Viewing America as decadent and materialistic, he joined the Muslim Brotherhood on returning home. Soon, the one time literary critic was the group’s propaganda chief.

Qutb’s 1964 book, Milestones became the bible of Muslim militant groups the world over.

Passionate and intense, the book introduced the idea of jihad, or holy struggle, as a duty for all Muslims almost akin to the faith’s basic tenets known as the Five Pillars.

It also redefined ‘‘jahiliya’’, the term used by Muslims for pre-Islamic Arabia and anywhere people live in ignorance. In Qutb’s view, Muslim rulers and societies that do not strictly adhere to Islamic teachings are living in jahiliya, meaning that fighting them is justified.

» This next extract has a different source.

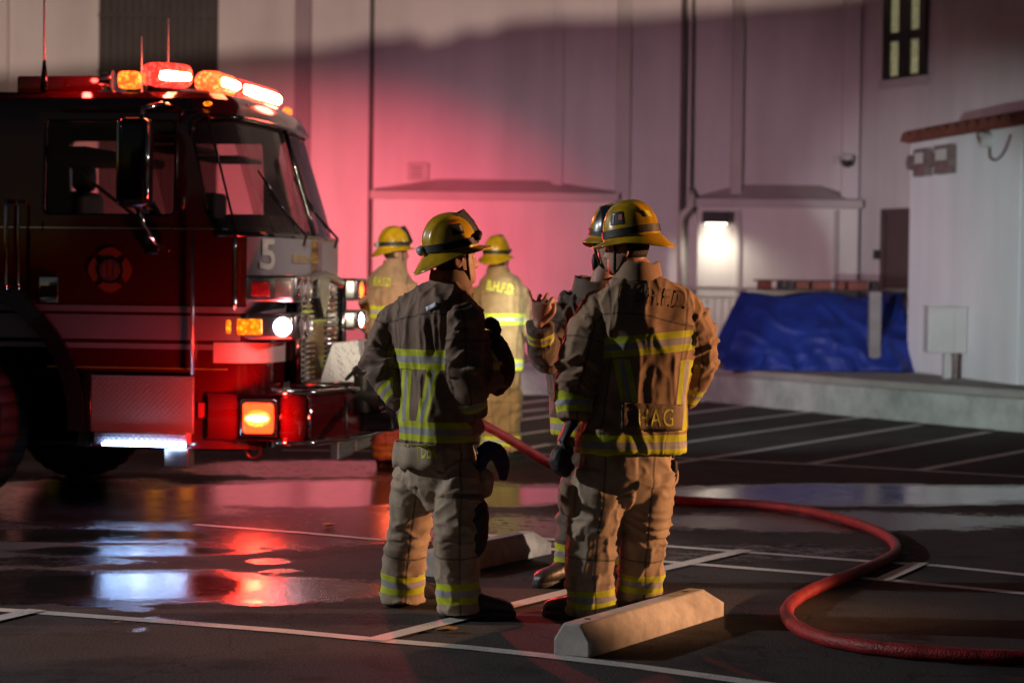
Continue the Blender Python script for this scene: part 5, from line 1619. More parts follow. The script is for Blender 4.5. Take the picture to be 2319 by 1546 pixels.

‘‘People are not Muslims, even if they proclaim to be, so long as they live the life of jahiliya,’’ he wrote in Milestones, which is banned in Egypt and most other Arab states.

Not long after Qutb’s 1966 execution, Egyptian groups began to put his words into practice. The 1970s witnessed the abduction and murder of a Cabinet minister and several botched but bloody attempts to overthrow the government.

Moderate Islamic thinker Fahmi Howeidi and other experts believe economic woes, high unemployment and lack of democracy also contributed to the shift to violence.

President Anwar Sadat’s 1981 assassination at a military parade opened a war of attrition pitting Muslim militants against the government. It continues until this day.

Egypt, governed under emergency laws since Sadat was gunned down, has dealt with the militants with what human rights groups see as excessive force. It sent dozens of militants to the gallows.

Hundreds of militants left the country to escape ruthless Egyptian security agents who have been accused of torturing suspects.

‘‘There’s so much political suppression in Egypt that an entire generation is filled with frustration, desperation and hatred for society,’’ Howeidi said.

Hosni Mubarak, Egypt’s president of 20 years, is a close US ally who has long called for a global fight against terrorism and often criticised Western nations for offering asylum to wanted Muslim militants.

Himself the target of at least one assassination attempt by Muslim militants - in Ethiopia in 1995 - Mubarak argues it’s the stalemate in peace negotiations between Israel and the Palestinians that lures young men to the dark world of terror.

‘‘We cannot stop terrorism without solving the Palestinian question,’’ he told Egyptian clerics in October.